Consists of 351,442 shares of Class A Common Stock held directly by KPCB XIV Associates, LLC. Mr. Doerr is a managing member of KPCB XIV Associates, LLC and may be deemed to share voting and investment power over the securities held by KPCB XIV Associates, LLC. Mr. Doerr disclaims beneficial ownership over such securities except to the extent of his pecuniary interest therein.

(4)

Consists of 31,626 shares of Class A Common Stock held directly by KPIC, LLC. The sole member of KPIC, LLC is Vallejo Ventures Trust. Mr. Doerr and his spouse serve as trustees of the Vallejo Ventures Trust. Mr. Doerr disclaims beneficial ownership of these securities except to the extent of his pecuniary interest therein.

(5)

Consists of 28,304 shares of Class A Common Stock held by The Austin 1999 Trust Dated May 25, 1999 for which Mr. Doerr serves as trustee.

(6)

Consists of 28,304 shares of Class A Common Stock held by The Hampton 1999 Trust Dated May 25, 1999 for which Mr. Doerr serves as trustee.

(7)

Consists of 2,966 shares of Class A Common Stock held by Lupum Ventures, LLC. The managing member of Lupum Ventures, LLC is Vallejo Ventures Trust. Mr. Doerr and his spouse are trustees of the Vallejo Ventures Trust. Mr. Doerr disclaims beneficial ownership of these securities except to the extent of his pecuniary interest therein.

(8)

Consists of 1,115,627 shares of Class A Common Stock held by Portico Libre, LLC. The sole member of Portico Libre, LLC is Vallejo Ventures Trust. Mr. Doerr and his spouse are trustees of the Vallejo Ventures Trust.
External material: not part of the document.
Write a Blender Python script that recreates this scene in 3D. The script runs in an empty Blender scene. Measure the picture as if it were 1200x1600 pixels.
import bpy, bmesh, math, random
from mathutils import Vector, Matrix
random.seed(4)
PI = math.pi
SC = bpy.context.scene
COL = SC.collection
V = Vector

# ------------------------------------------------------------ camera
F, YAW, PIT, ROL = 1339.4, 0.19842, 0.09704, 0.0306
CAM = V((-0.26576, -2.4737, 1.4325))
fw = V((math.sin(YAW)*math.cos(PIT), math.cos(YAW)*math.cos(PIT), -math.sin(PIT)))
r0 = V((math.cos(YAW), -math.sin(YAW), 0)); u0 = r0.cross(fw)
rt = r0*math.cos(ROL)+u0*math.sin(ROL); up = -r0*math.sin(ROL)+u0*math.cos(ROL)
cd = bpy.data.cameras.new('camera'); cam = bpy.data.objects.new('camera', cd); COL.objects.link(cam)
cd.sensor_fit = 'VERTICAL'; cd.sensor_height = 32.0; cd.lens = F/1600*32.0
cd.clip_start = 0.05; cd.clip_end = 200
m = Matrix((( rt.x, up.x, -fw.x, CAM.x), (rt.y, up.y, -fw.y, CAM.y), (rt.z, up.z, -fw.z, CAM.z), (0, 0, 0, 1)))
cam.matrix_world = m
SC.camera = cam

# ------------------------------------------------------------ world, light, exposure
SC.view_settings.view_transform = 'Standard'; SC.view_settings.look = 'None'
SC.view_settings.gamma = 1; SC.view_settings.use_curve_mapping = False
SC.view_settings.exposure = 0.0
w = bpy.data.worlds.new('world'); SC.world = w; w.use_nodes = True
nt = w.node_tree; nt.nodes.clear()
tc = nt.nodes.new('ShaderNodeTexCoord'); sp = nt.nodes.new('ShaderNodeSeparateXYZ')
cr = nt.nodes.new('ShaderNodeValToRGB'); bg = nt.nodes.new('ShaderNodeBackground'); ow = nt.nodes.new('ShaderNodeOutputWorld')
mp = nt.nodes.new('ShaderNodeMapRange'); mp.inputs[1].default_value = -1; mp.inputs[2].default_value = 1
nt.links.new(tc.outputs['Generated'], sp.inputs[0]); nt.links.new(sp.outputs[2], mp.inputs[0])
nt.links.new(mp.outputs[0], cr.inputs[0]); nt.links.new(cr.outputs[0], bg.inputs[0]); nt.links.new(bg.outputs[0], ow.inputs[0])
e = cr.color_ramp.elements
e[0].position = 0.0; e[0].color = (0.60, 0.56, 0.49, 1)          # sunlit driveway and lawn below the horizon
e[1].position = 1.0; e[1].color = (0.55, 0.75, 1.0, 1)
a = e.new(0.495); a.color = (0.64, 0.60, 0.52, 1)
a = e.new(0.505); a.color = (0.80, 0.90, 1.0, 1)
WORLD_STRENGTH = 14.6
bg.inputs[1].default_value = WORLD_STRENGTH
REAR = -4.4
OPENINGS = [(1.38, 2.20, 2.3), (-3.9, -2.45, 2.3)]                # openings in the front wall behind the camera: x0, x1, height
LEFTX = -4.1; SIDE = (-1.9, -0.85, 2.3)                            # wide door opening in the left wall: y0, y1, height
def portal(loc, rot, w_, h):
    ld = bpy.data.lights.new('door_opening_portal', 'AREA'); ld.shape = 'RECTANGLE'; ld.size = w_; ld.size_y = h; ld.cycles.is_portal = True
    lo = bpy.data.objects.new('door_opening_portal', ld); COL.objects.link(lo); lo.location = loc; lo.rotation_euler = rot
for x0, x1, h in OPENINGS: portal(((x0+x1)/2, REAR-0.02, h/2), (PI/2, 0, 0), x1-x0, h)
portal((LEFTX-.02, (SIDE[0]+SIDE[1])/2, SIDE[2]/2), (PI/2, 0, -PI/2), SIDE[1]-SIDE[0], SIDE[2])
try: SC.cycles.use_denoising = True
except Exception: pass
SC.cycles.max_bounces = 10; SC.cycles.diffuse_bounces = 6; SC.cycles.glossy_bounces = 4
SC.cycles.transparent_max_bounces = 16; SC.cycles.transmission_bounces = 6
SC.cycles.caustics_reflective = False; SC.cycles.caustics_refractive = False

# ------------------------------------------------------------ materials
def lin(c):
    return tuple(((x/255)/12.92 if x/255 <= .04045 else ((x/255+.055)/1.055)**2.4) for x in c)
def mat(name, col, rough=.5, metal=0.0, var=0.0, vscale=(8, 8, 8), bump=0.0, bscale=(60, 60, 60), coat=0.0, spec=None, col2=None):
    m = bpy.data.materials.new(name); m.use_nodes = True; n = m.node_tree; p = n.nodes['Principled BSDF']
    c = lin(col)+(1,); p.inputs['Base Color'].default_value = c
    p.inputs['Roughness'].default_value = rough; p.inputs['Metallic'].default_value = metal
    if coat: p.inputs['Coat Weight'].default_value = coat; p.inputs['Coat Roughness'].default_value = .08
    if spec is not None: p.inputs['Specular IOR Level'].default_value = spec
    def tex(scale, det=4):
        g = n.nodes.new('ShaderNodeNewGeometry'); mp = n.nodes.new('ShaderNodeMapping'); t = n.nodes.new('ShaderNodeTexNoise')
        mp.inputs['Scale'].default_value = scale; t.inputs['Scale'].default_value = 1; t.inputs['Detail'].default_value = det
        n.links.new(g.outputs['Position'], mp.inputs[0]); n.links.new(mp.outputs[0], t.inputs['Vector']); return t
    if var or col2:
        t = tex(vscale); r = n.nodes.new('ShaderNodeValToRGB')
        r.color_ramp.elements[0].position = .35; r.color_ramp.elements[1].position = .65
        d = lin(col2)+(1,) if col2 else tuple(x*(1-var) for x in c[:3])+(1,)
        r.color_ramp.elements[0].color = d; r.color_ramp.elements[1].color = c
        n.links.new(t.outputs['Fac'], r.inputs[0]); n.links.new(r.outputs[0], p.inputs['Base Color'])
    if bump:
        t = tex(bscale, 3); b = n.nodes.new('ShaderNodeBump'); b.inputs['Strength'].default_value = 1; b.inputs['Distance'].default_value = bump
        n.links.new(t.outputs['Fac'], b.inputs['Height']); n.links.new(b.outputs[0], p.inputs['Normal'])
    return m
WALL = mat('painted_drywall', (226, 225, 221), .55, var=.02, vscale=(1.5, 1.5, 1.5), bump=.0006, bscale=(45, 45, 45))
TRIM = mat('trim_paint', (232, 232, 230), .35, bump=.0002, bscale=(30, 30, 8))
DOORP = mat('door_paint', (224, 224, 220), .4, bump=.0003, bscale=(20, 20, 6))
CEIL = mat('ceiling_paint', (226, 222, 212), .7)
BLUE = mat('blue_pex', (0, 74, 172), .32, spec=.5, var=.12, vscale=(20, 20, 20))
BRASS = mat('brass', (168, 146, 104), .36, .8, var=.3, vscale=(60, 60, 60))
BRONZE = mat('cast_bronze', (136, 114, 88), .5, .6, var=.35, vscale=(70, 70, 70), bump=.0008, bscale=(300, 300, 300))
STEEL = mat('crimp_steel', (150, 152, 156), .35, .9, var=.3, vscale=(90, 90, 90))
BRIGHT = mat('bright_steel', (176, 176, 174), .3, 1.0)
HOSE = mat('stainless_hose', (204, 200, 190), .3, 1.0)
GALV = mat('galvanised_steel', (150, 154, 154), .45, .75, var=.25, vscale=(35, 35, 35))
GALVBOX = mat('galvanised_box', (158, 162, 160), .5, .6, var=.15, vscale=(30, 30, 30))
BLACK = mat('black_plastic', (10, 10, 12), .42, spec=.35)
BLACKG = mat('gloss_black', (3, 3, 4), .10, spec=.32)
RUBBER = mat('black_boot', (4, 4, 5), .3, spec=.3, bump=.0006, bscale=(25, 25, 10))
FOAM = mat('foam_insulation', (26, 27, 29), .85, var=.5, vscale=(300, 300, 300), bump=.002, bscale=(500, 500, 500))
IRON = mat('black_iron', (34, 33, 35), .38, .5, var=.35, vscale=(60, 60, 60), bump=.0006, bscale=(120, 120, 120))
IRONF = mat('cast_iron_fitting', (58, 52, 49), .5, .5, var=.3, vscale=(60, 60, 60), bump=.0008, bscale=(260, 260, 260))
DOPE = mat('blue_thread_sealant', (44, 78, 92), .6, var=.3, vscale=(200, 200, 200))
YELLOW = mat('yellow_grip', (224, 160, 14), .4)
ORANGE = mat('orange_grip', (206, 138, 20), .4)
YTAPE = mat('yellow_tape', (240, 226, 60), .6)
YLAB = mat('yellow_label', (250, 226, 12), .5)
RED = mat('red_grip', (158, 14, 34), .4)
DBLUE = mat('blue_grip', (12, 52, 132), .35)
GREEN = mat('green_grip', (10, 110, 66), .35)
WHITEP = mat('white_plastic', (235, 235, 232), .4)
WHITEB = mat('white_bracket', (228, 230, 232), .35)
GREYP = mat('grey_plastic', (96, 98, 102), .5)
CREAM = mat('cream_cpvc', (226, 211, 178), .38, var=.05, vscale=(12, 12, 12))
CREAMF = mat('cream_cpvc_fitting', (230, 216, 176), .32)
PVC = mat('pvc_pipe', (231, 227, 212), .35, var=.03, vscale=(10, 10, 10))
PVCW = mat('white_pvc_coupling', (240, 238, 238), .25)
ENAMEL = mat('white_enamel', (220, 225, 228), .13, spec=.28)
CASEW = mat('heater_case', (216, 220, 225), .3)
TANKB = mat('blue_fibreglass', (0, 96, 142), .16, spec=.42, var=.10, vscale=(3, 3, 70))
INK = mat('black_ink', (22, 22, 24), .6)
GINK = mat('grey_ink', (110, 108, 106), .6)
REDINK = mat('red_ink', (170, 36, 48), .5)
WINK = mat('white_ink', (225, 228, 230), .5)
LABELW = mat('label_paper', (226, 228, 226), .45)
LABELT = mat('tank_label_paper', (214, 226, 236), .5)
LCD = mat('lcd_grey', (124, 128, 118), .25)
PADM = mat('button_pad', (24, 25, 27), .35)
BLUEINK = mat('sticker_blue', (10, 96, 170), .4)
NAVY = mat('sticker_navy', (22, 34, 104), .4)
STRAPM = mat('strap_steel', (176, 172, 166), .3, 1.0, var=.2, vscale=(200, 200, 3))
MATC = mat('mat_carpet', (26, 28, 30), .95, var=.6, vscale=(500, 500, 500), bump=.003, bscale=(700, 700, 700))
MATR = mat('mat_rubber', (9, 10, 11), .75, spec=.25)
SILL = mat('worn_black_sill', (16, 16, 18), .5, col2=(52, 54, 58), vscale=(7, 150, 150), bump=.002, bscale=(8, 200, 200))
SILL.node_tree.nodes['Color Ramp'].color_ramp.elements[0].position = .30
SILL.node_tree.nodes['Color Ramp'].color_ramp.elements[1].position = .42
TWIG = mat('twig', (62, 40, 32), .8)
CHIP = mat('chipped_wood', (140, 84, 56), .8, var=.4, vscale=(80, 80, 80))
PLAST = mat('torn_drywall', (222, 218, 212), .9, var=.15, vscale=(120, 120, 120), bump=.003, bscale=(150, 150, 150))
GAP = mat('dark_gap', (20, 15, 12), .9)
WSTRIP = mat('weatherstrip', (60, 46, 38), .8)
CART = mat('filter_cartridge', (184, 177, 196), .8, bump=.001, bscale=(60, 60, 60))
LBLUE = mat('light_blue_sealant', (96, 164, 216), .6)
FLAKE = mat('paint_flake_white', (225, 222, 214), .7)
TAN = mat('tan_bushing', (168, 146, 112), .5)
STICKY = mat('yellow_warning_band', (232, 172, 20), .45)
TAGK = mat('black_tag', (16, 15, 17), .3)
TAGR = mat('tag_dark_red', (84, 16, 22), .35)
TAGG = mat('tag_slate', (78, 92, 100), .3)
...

Mr. Doerr disclaims beneficial ownership of these securities except to the extent of his pecuniary interest therein.

(9)

Consists of 262,389 shares of Class A Common Stock held directly by Vallejo Ventures Trust, 31,626 shares of Class A Common Stock held directly by KPIC, LLC, 2,966 shares of Class A Common Stock held by Lupum Ventures, LLC and 1,115,627 shares of Class A Common Stock held by Portico Libre, LLC. The sole member of each of KPIC, LLC, Lupum Ventures, LLC and Portico Libre, LLC is Vallejo Ventures Trust, and Mr. Doerr disclaims beneficial ownership of these securities except to the extent of his pecuniary interest therein.